2. FINANCIAL CONTROLS AND SYSTEMS. The Consultant will assist the
Company in determining the need for and in devising and installing financial,
accounting and other office and business systems and controls.
3. MANAGEMENT PERSONNEL. The Consultant will assist the Company in the
conduct of management interviews and reviews to determine appropriate managerial
candidates and the efficiency of the current managerial organization of the
Company, the level of performance of the Company's executives and managers, and
the need to eliminate or add additional executive or managerial positions.

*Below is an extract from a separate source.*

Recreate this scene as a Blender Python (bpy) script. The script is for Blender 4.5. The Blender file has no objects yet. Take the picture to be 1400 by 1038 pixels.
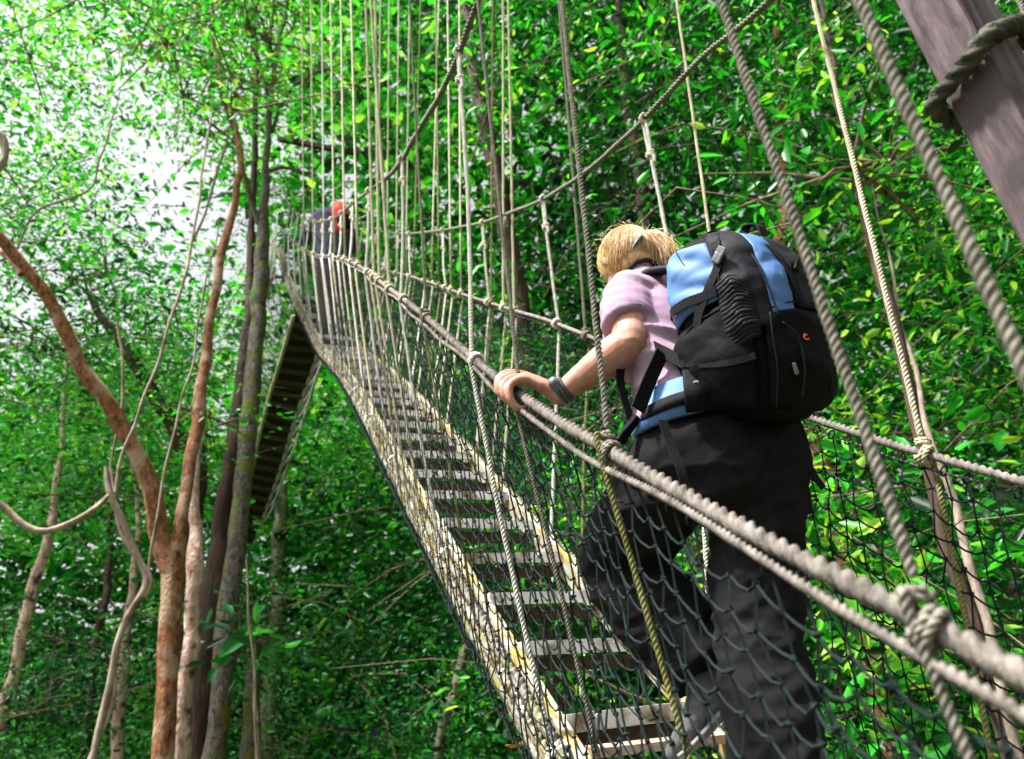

The
Consultant will assist the Company in locating and hiring personnel to fill any
vacancy which may exist from time to time in executive or managerial positions
within the Company.
4. PROMOTION OF BUSINESS ASSOCIATIONS. The Consultant, through travel,
entertainment and otherwise, will assist the Company in developing and
maintaining business associations and relations with persons, companies or
institutions (such as existing and potential lenders, investors, customers and
suppliers) who are in a position to further the interests of the Company.
5. ACQUISITIONS. The Consultant will assist the Company in locating
possible acquisition candidates, in investigating and evaluating the condition,
financial and otherwise, of potential acquisition candidates, in structuring or
determining the format of acquisition transactions, in negotiating the terms and
conditions of acquisitions, in obtaining any financing which may be required in
connection with an acquisition and in carrying out and effecting the actual
acquisition.
6. GENERAL. The Consultant will generally assist the Company in
developing business investment and management plans and programs, in formulating
polices and objectives, and in carrying out such plans, programs and policies.